Shakespeare’in ölümsüz eseri “Romeo ve Juliet”, yıllardır edebiyatın ve tiyatronun en büyük başyapıtlarından biri olarak kabul edilir. Bu trajik aşk hikayesi, sadece İngiliz edebiyatında değil, dünya edebiyatında da derin izler bırakmıştır. İki genç aşığın hikayesi, aşkın ve trajedinin evrensel temalarını ele alırken, toplumsal normlar ve aile çatışmaları gibi konulara da ışık tutar.

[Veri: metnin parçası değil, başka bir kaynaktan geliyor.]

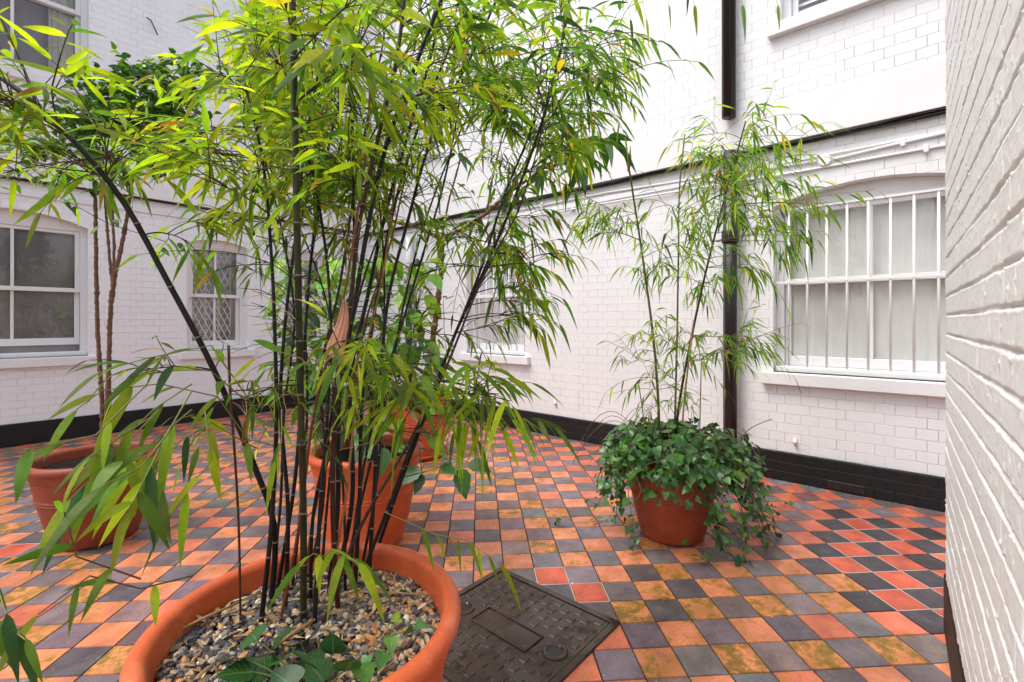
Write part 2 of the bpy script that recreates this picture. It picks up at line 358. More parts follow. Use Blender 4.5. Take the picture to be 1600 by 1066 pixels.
def window(wall, f, op, bars=None, lattice=False, mull=1, panecol='net', sillext=.08, midz=None, gap=0.0, barfrac=None, curtains=False, blinds=False, setb=.10):
    a0, a1, z0, zs, rise = op
    sg = 1
    wmb = MB(); ft = .055
    # outer box frame with an arched head board
    L = arch(a0, a1, z0, zs, rise); 
    inner = [(a0+ft, z0+.05), (a1-ft, z0+.05), (a1-ft, zs-.03), (a0+ft, zs-.03)]
    ww = prism_wall(lambda a, z, d: f(a, z, d+setb), L, [inner], .05, 'window', M['wood'], wall)
    bevel(ww, .004)
    ia0, ia1, iz0, iz1 = a0+ft, a1-ft, z0+.05, zs-.03
    mz = midz or (iz0+iz1)/2
    def sash(zb, zt, dep, low, nm='sash'):
        s = MB(); st = .042; br = .075 if low else .045
        am = (ia0+ia1)/2
        fbox(s, f, ia0, ia0+st, zb, zt, dep, dep+.035); fbox(s, f, ia1-st, ia1, zb, zt, dep, dep+.035)
        fbox(s, f, ia0+st, ia1-st, zb, zb+br, dep+.001, dep+.034); fbox(s, f, ia0+st, ia1-st, zt-.036, zt, dep+.001, dep+.034)
        for i in range(mull):
            a = ia0+(ia1-ia0)*(i+1)/(mull+1); fbox(s, f, a-.013, a+.013, zb+br, zt-.036, dep+.002, dep+.033)
        o = bevel(s.build(nm, M['wood'], ww), .004)
    dl = setb+.05; du = setb+.012
    sash(iz0+gap, mz+.018, dl, True); sash(mz-.018, iz1, du, False)
    g = MB()
    for (zb, zt, dd) in ((iz0+gap+.07, mz, dl+.018), (mz, iz1-.03, du+.018)):
        g.add([f(ia0+.03, zb, dd), f(ia1-.03, zb, dd), f(ia1-.03, zt, dd), f(ia0+.03, zt, dd)], [(0, 1, 2, 3)])
    g.build('pane', M['glass'], ww)
    # blind or curtain behind
    cb = MB(); n = 60
    if curtains:
        A = np.linspace(a0-.05, a1+.05, 2); D = [setb+.32]*2
        cb.add([f(a, z, .32) for z in (z0-.1, zs+.2) for a in A], [(0, 1, 3, 2)]); cb.build('room_backing', M['brickin'], ww)
        c2 = MB()
        for (ca, cbn, s0) in ((a1-.30, a1-.03, 1), (a0+.02, a0+.2, -1)):
            A = np.linspace(ca, cbn, n); D = setb+.12+.018*np.sin(np.linspace(0, 34, n))+.008*np.sin(np.linspace(0, 13, n))
            V = [f(a, z, d) for z in (z0-.05, zs+.1) for a, d in zip(A, D)]
            c2.add(V, [(i, i+1, n+i+1, n+i) for i in range(n-1)])
        c2.build('curtain', M['curtain'], ww, True)
    elif blinds:
        cb.add([f(a, z, .33) for z in (z0-.1, zs+.2) for a in (a0, a1)], [(0, 1, 3, 2)]); cb.build('room_backing', M['dark'], ww)
        sl_ = MB()
        for i in range(int((zs-z0)/.055)):
            z = z0+.08+i*.055
            V = [f(a0+.06, z, setb+.10), f(a1-.06, z, setb+.10), f(a1-.06, z+.045, setb+.135), f(a0+.06, z+.045, setb+.135)]
            sl_.add(V, [(0, 1, 2, 3)])
        sl_.build('blind', M['plaster'], ww)
    else:
        A = np.linspace(a0, a1, n); D = setb+.088+.0015*np.sin(np.linspace(0, 50*(a1-a0), n))*(.3 if panecol != 'net' else 1)
        V = [f(a, z, d) for z in (z0+.03, zs+.1) for a, d in zip(A, D)]
        cb.add(V, [(i, i+1, n+i+1, n+i) for i in range(n-1)]); cb.build('net_curtain' if panecol == 'net' else 'blind', M[panecol], ww, True)
        k_ = MB(); fbox(k_, f, a0-.02, a1+.02, z0-.02, zs+.25, .26, .29); k_.build('room_backing', M['dark'], ww)
    # sill
    s = MB(); fbox(s, f, a0-sillext, a1+sillext, z0-.095, z0, -.055, setb+.02); fbox(s, f, a0+.004, a1-.004, z0+.001, z0+.045, .035, setb-.002)
    bevel(s.build('sill', M['plaster'], ww), .008, 3)
    if bars:
        n0, step, ztop, zbot, zmid = bars
        for i in range(n0):
            a = barfrac+i*step if step > 0 else barfrac+i*step
            b = MB(); d = .052
            V = f(a, 0, d); b.tube([f(a, zbot, d), f(a, ztop, d)], .0085, 8)
            b.build('bar', M['bar'], ww, True)
        for z in (ztop, zmid):
            b = MB(); fbox(b, f, a0+.012, a1-.012, z-.009, z+.009, .040, .046); bevel(b.build('cross_bar', M['bar'], ww), .002)
    if lattice:
        lt = MB(); d = setb+.079; st_ = (ia1-ia0)/4
        for i in range(4):
            a = ia0+.05+i*st_; lt.tube([f(a, iz0, d), f(a, iz1, d)], .009, 4)
        hz = .155
        nz = int((iz1-iz0)/hz)+2
        for i in range(3*2):
            for j in range(nz):
                a = ia0+.05+i*st_/1.0*.5*1.0; z = iz0+j*hz
                for s0 in (1, -1):
                    zz0, zz1 = (z, z+hz) if s0 > 0 else (z+hz, z)
                    if max(zz0, zz1) > iz1: continue
                    if a+st_*.5 > ia1: continue
                    if (i+j) % 2 == 0: pass
                    lt.tube([f(a, zz0, d+.008*s0), f(a+st_*.5, zz1, d+.006*s0)], .0085, 4)
        lt.build('lattice_grille', M['bar'], ww)
    return ww
window(wallR, fR, WR1, bars=(9, -.1262, 2.137, .885, 1.562), barfrac=.80, mull=1, panecol='net', midz=1.565, sillext=.08)
window(wallR, fR, WR2, bars=(8, -.125, 2.07, .885, 1.56), barfrac=4.39, mull=1, panecol='net', midz=1.57)
window(wallR, fRu, UR1, blinds=True, mull=1, setb=.09)
window(wallR, fRu, UR2, mull=1, panecol='netgrey')
window(wallL, fL, WL1, mull=1, panecol='netdark', midz=1.59, gap=.07)
window(wallL, fL, WL2, lattice=True, panecol='netgrey', midz=1.585)
window(wallL, fL, WL3, lattice=True, panecol='netgrey', midz=1.585)
window(wallL, fLu, UL1, curtains=True, mull=1, midz=4.62)
window(wallL, fLu, UL2, panecol='netgrey', mull=1, midz=4.7)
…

Eserin Kökeni ve Tarihsel Bağlamı:
“Romeo ve Juliet”, 16. yüzyıl İngiltere’sinde, Elizabethan döneminin ortasında yazılmıştır. Shakespeare, bu eserini yazarken, İtalyan masallarından ve Arthur Brooke’un “The Tragical History of Romeus and Juliet” adlı şiirinden esinlenmiştir. Eser, döneminin toplumsal ve kültürel yapısını yansıtırken, aynı zamanda evrensel aşk ve nefret duygularını da işler.
Karakterler ve Konu:
Eserde, Verona’da yaşayan iki düşman aile, Capuletler ve Montagueler, ve bu ailelerden Romeo ve Juliet’in yasak aşkı anlatılır. İki genç, ailelerinin düşmanlığına rağmen birbirlerine aşık olurlar ve gizlice evlenirler. Ancak, aileler arasındaki düşmanlık ve yanlış anlaşılmalar sonucu trajik bir sona doğru sürüklenirler.

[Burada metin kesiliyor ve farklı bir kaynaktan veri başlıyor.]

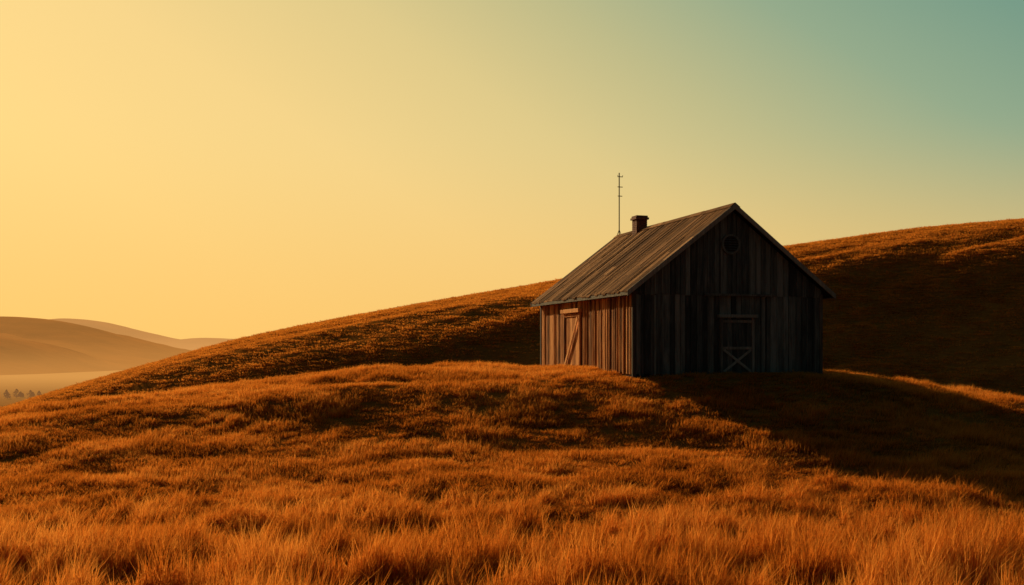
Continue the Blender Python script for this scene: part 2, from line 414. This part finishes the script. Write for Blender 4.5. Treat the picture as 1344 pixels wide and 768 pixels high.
# side door
d=MB(); v0,v1=4.95,6.78; H=2.5
v=v0+.1
while v<v1-.12:
    w=min(.21,v1-.1-v); d.box((-.075+random.uniform(0,.01),v+.005,.1),(-.03,v+w-.005,H-.08)); v+=w
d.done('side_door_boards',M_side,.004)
d=MB()
d.box((-.12,v0,.08),(-.05,v0+.1,H-.07)); d.box((-.12,v1-.1,.08),(-.05,v1,H-.07))
d.box((-.22,v0-.12,H-.04),(-.048,v1+.12,H+.12),.95); d.box((-.115,v0+.105,.1),(-.08,v1-.105,.22)); d.box((-.115,v0+.105,H-.2),(-.08,v1-.105,H-.08))
d.beam((-.118,v0+.16,H-.24),(-.118,v1-.16,.24),.15,.04,(-1,0,0),.95)
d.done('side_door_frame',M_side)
# round louvred vent
vt=MB(); cu,cz,R=W/2-.02,4.79,.37; n=28
disk=[(cu+(R-.03)*math.cos(i*2*math.pi/n),cz+(R-.03)*math.sin(i*2*math.pi/n)) for i in range(n)]
vd=MB(); vd.prism([(a,-.072,b) for a,b in disk],[(a,-.03,b) for a,b in disk]); vd.done('vent_opening',M_dark,0)
for i in range(n):
    a0,a1=i*2*math.pi/n,(i+1)*2*math.pi/n
    P=lambda a,rr,yy:(cu+rr*math.cos(a),yy,cz+rr*math.sin(a))
    vt.prism([P(a0,R,-.12),P(a1,R,-.12),P(a1,R-.07,-.12),P(a0,R-.07,-.12)],[P(a0,R,-.03),P(a1,R,-.03),P(a1,R-.07,-.03),P(a0,R-.07,-.03)],.6)
for i in range(7):
    z=cz-.27+i*.09; hw=math.sqrt(max(.001,(R-.07)**2-(z-cz)**2))
    vt.prism([(cu-hw,-.112,z-.02),(cu-hw,-.102,z-.03),(cu-hw,-.076,z+.01),(cu-hw,-.086,z+.02)],[(cu+hw,-.112,z-.02),(cu+hw,-.102,z-.03),(cu+hw,-.076,z+.01),(cu+hw,-.086,z+.02)],.1)
vt.done('round_vent',M_wall,0)
# chimney
cm=MB(); cx,cy=W/2-.05,7.75; zb=5.3
z=zb; row=0
while z<6.62:
    for i in range(2):
        for j in range(2):
            o=(.03 if row%2 else -.03)
            xa=(cx-.25,cx+o-.004) if i==0 else (cx+o+.004,cx+.25)
            ya=(cy-.25,cy-o-.004) if j==0 else (cy-o+.004,cy+.25)
            cm.box((xa[0],ya[0],z+.004),(xa[1],ya[1],z+.078))
    z+=.082; row+=1
cm.box((cx-.235,cy-.235,zb),(cx+.235,cy+.235,6.62)); 
cm.box((cx-.31,cy-.31,6.63),(cx+.31,cy+.31,6.72)); cm.box((cx-.27,cy-.27,6.722),(cx+.27,cy+.27,6.80))
cm.done('chimney',M_brick,.006)
an=MB()
def cyl(p,q,rad):
    p=Vector(p);q=Vector(q);dd=(q-p).normalized();a=dd.orthogonal().normalized();b=dd.cross(a)
    an.prism([p+(a*math.cos(i*math.pi/4)+b*math.sin(i*math.pi/4))*rad for i in range(8)],[q+(a*math.cos(i*math.pi/4)+b*math.sin(i*math.pi/4))*rad for i in range(8)])
ax,ay=W/2+.02,10.15
cyl((ax,ay,6.1),(ax,ay,9.1),.026)
for z,l,rr in ((8.92,.17,.018),(8.45,.17,.018),(8.03,.15,.018)): cyl((ax-l*.5,ay,z),(ax+l,ay,z),rr)
cyl((ax-.07,ay,8.92),(ax-.07,ay,9.0),.012); cyl((ax+.17,ay,8.92),(ax+.17,ay,9.0),.012)
cyl((ax,ay,6.5),(ax+.14,ay,RIDGE-.1),.014); cyl((ax,ay,6.5),(ax-.14,ay,RIDGE-.1),.014)
an.done('antenna',M_iron,0)
# ------------------------------------------------------------ grass
def tuft(name,nb,rad,hmin,hmax,wd,lean,mat,seed,curve=.35):
    g=np.random.default_rng(seed)
    a=g.random(nb)*6.283; rr=rad*np.sqrt(g.random(nb)); bx=rr*np.cos(a); by=rr*np.sin(a)
    h=g.uniform(hmin,hmax,nb)*(1-.45*(rr/rad)**2); w=wd*g.uniform(.6,1.3,nb)
    la=g.random(nb)*6.283; ll=g.random(nb)*curve*h
    dx=np.cos(la)*ll+bx*.35+lean[0]*h; dy=np.sin(la)*ll+by*.35+lean[1]*h
    fa=g.random(nb)*3.1416; wx=np.cos(fa)*w/2; wy=np.sin(fa)*w/2
    co=np.zeros((nb,5,3))
    co[:,0]=np.stack([bx-wx,by-wy,-.05+0*h],-1); co[:,1]=np.stack([bx+wx,by+wy,-.05+0*h],-1)
    mx=bx+dx*.3; my=by+dy*.3
    co[:,2]=np.stack([mx+wx*.8,my+wy*.8,h*.58],-1); co[:,3]=np.stack([mx-wx*.8,my-wy*.8,h*.58],-1)
    co[:,4]=np.stack([bx+dx,by+dy,h*.98],-1)
    v=co.reshape(-1,3); fs=[]
    for i in range(nb):
        k=i*5; fs.append((k,k+1,k+2,k+3)); fs.append((k+3,k+2,k+4))
    me=bpy.data.meshes.new(name); me.from_pydata(v.tolist(),[],fs); me.update(); me.materials.append(mat)
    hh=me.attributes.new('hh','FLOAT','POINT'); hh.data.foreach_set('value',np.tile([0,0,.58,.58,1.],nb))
    rn=me.attributes.new('rnd','FLOAT','POINT'); rn.data.foreach_set('value',np.repeat(g.random(nb),5))
    return bpy.data.objects.new(name,me)
def scatter(name,pts,scl,rot,tufts,mat):
    col=bpy.data.collections.new(name+'_tufts')
    for o in tufts: col.objects.link(o)
    me=bpy.data.meshes.new(name); me.vertices.add(len(pts)); me.vertices.foreach_set('co',pts.astype(np.float32).ravel())
    a=me.attributes.new('scl','FLOAT_VECTOR','POINT'); a.data.foreach_set('vector',scl.astype(np.float32).ravel())
    a=me.attributes.new('rot','FLOAT_VECTOR','POINT'); a.data.foreach_set('vector',rot.astype(np.float32).ravel())
    me.update(); ob=bpy.data.objects.new(name,me); scene.collection.objects.link(ob)
    ng=bpy.data.node_groups.new(name+'_gn','GeometryNodeTree')
    ng.interface.new_socket('Geometry',in_out='INPUT',socket_type='NodeSocketGeometry'); ng.interface.new_socket('Geometry',in_out='OUTPUT',socket_type='NodeSocketGeometry')
    gi=ng.nodes.new('NodeGroupInput'); go=ng.nodes.new('NodeGroupOutput')
    m2p=ng.nodes.new('GeometryNodeMeshToPoints'); ip=ng.nodes.new('GeometryNodeInstanceOnPoints'); cinf=ng.nodes.new('GeometryNodeCollectionInfo')
    cinf.inputs['Collection'].default_value=col; cinf.inputs['Separate Children'].default_value=True; cinf.inputs['Reset Children'].default_value=True
    ip.inputs['Pick Instance'].default_value=True
    def na(n):
        q=ng.nodes.new('GeometryNodeInputNamedAttribute'); q.data_type='FLOAT_VECTOR'; q.inputs['Name'].default_value=n; return q.outputs[0]
    L=ng.links.new
    L(gi.outputs[0],m2p.inputs['Mesh']); L(m2p.outputs[0],ip.inputs['Points']); L(cinf.outputs[0],ip.inputs['Instance'])
    L(na('scl'),ip.inputs['Scale']); L(na('rot'),ip.inputs['Rotation']); L(ip.outputs[0],go.inputs[0])
    md=ob.modifiers.new('scatter','NODES'); md.node_group=ng; return ob
def field(n,y0,y1,k,power,seed,margin=4):
    g=np.random.default_rng(seed)
    y=y0+(y1-y0)*g.random(n)**power
    x=(g.random(n)*2-1)*(k*y+margin)
    return x,y,g
GA=grass_mat('dry_grass',(.085,.026,.005,1),(.63,.190,.021,1),(.95,.455,.09,1),.58)
# foreground tall grass: clumps with gaps between them
x,y,g=field(11500,13,26,.56,1.0,101)
cl=ss(-.40,.50,fbm(x/1.2,y/.9,51,3))
keep=(g.random(len(x))<(1-ss(22.5,26,y))*(.16+.84*cl))
x,y,cl=x[keep],y[keep],cl[keep]; n=len(x)
hs=(.38+.82*cl)*(1-.5*ss(17,25,y))
scl=np.stack([.9+.3*g.random(n),.9+.3*g.random(n),hs*g.uniform(.65,1.35,n)],-1)
rot=np.stack([g.normal(0,.12,n),g.normal(0,.12,n),g.normal(0,.6,n)],-1)
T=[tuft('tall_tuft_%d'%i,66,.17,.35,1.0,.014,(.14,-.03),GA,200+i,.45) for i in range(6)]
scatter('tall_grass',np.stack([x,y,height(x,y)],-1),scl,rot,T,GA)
# mound grass
x,y,g=field(47000,15,60,.60,.95,102)
bd=barn_dist(x,y); keep=(bd>.12)
x,y=x[keep],y[keep]; n=len(x)
cl=ss(-.6,.7,fbm(x/1.7,y/1.15,61,3))
hs=(.38+.70*cl)*(.5+.5*ss(.3,3,barn_dist(x,y)))
scl=np.stack([.9+.4*g.random(n),.9+.4*g.random(n),hs*g.uniform(.8,1.2,n)],-1)
rot=np.stack([g.normal(0,.08,n),g.normal(0,.08,n),g.normal(0,.6,n)],-1)
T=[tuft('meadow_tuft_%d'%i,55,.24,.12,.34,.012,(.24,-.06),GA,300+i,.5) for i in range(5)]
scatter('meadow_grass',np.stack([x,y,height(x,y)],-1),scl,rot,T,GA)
# hillside grass
GH=grass_mat('hillside_grass',(.17,.064,.015,1),(.66,.225,.029,1),(.95,.43,.07,1),.60)
x,y,g=field(62000,60,118,.62,.8,103,8)
keep=(g.random(len(x))<np.maximum(.35+.65*ss(-.5,.6,fbm((x+.4*y)/20,(y-.16*x)/4,71,3)),ss(88,98,y)))
x,y=x[keep],y[keep]; n=len(x)
scl=np.stack([1+.8*g.random(n),1+.8*g.random(n),g.uniform(.38,.75,n)],-1)
rot=np.stack([g.normal(0,.08,n),g.normal(0,.08,n),g.normal(0,.6,n)],-1)
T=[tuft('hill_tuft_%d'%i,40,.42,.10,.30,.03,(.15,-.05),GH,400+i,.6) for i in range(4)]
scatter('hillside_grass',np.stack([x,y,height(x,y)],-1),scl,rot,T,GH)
# ------------------------------------------------------------ world
w=bpy.data.worlds.new('World'); scene.world=w; w.use_nodes=True; nt=w.node_tree; nt.nodes.clear(); L=nt.links.new
tc=N(nt,'ShaderNodeTexCoord').outputs['Generated']; sp=N(nt,'ShaderNodeSeparateXYZ'); L(tc,sp.inputs[0])
sx,sy,sz=sp.outputs
s=math_(nt,'ADD',math_(nt,'MULTIPLY',sx,.75),math_(nt,'MULTIPLY',sz,1.2))
s01=math_(nt,'MULTIPLY_ADD',s,1/1.6,.5/1.6)
def S(v): return (v+.5)/1.6
rp=ramp(nt,[(S(-.45),lin((255,209,118))),(S(-.1),lin((254,215,131))),(S(.1),lin((247,213,137))),(S(.28),lin((226,204,138))),(S(.42),lin((194,189,137))),(S(.56),lin((150,172,140))),(S(.72),lin((108,152,136))),(S(.90),lin((26,42,48)))])
L(s01,rp.inputs[0])
hz=N(nt,'ShaderNodeMapRange',interpolation_type='SMOOTHSTEP'); L(sz,hz.inputs[0]); hz.inputs[1].default_value=-.02; hz.inputs[2].default_value=.22; hz.inputs[3].default_value=.7; hz.inputs[4].default_value=0
c1=mixc(nt,hz.outputs[0],rp.outputs[0],lin((249,191,98)))
bk=N(nt,'ShaderNodeMapRange',interpolation_type='SMOOTHSTEP'); L(sy,bk.inputs[0]); bk.inputs[1].default_value=.1; bk.inputs[2].default_value=.8
c2=mixc(nt,bk.outputs[0],lin((44,64,66)),c1)
sky=N(nt,'ShaderNodeTexSky',sky_type='NISHITA'); sky.sun_disc=False; sky.sun_elevation=SUN_EL; sky.sun_rotation=-SUN_AZ; sky.dust_density=1
sk=mixc(nt,1.,sky.outputs[0],(.08,.065,.045,1),'MULTIPLY')
c3=mixc(nt,.04,c2,sk)
bg=N(nt,'ShaderNodeBackground'); L(c3,bg.inputs[0]); bg.inputs[1].default_value=1.0
wo=N(nt,'ShaderNodeOutputWorld'); L(bg.outputs[0],wo.inputs[0])
# ------------------------------------------------------------ sun
sd=bpy.data.lights.new('sun','SUN'); sd.energy=5; sd.angle=math.radians(.5); sd.color=(1,.68,.34)
so=bpy.data.objects.new('sun',sd); scene.collection.objects.link(so)
to=Vector((-math.sin(SUN_AZ)*math.cos(SUN_EL),math.cos(SUN_AZ)*math.cos(SUN_EL),math.sin(SUN_EL)))
so.rotation_euler=to.to_track_quat('Z','Y').to_euler(); so.location=to*50
# ------------------------------------------------------------ camera
cd=bpy.data.cameras.new('camera'); co=bpy.data.objects.new('camera',cd); scene.collection.objects.link(co)
cd.lens=35; cd.sensor_width=36; cd.clip_end=12000; cd.clip_start=.1; cd.shift_y=73/1344
co.location=(0,0,0); co.rotation_euler=(math.radians(90),0,0)
scene.camera=co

Eserin Temaları ve Mesajları:
Shakespeare, “Romeo ve Juliet”te aşkın gücünü ve aynı zamanda yıkıcılığını vurgular. Eser, sevgi ve nefret, gençlik ve ölüm, şans ve kader gibi temalar üzerine kuruludur. Ayrıca, aile içi çatışmalar ve toplumsal baskılar gibi konuları da ele alarak, insan doğasının karmaşık yönlerini ortaya koyar.

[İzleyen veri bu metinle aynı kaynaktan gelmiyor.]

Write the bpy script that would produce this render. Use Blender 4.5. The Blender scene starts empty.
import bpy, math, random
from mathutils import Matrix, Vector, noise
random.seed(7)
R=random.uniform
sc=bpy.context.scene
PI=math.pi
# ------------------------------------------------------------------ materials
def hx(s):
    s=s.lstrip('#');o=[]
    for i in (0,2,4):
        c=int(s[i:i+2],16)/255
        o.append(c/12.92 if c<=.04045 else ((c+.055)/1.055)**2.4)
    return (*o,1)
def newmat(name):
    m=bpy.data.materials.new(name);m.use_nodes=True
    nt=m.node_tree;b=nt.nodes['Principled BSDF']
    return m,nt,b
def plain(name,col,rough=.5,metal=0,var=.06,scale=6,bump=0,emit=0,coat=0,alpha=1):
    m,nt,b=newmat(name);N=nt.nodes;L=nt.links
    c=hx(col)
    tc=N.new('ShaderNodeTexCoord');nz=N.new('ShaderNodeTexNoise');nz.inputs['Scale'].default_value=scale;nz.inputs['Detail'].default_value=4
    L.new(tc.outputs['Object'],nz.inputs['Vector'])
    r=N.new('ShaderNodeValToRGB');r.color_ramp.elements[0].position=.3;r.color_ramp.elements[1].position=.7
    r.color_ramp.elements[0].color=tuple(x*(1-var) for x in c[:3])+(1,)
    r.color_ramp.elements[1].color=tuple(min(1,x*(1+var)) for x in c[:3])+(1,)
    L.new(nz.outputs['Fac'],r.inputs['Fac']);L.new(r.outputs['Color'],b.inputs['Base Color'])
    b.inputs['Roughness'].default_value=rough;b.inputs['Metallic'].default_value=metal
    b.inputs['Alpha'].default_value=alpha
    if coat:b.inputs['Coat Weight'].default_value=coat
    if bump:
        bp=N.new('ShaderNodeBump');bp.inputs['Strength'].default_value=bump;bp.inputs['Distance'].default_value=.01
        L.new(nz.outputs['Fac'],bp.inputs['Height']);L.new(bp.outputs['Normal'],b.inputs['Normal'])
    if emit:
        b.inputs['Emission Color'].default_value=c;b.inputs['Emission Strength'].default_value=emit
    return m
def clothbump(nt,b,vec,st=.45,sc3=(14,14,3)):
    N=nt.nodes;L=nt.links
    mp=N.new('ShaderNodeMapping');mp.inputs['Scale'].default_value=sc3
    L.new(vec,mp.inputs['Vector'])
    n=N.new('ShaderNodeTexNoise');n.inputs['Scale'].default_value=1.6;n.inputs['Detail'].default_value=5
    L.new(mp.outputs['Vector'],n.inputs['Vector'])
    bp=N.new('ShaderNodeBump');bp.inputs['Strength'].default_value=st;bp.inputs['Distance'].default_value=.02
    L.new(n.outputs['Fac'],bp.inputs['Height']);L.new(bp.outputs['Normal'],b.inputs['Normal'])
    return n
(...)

Eserin Edebiyat ve Sanata Etkisi:
“Romeo ve Juliet”, dünya edebiyatında sayısız esere ilham kaynağı olmuştur. Eser, tiyatro, film, müzik ve hatta popüler kültürde defalarca yeniden yorumlanmıştır. Shakespeare’in bu eseri, aşkın ve trajedinin evrensel bir simgesi olarak kalmaya devam ediyor.
Sonuç olarak :
“Romeo ve Juliet”, sadece bir aşk hikayesi değil, aynı zamanda insan ruhunun derinliklerine inen, zamansız bir eserdir. Shakespeare’in bu başyapıtı, yüzyıllardır insanları etkilemeye devam ediyor ve gelecek nesiller tarafından da keşfedilmeye devam edecek bir edebi hazinedir.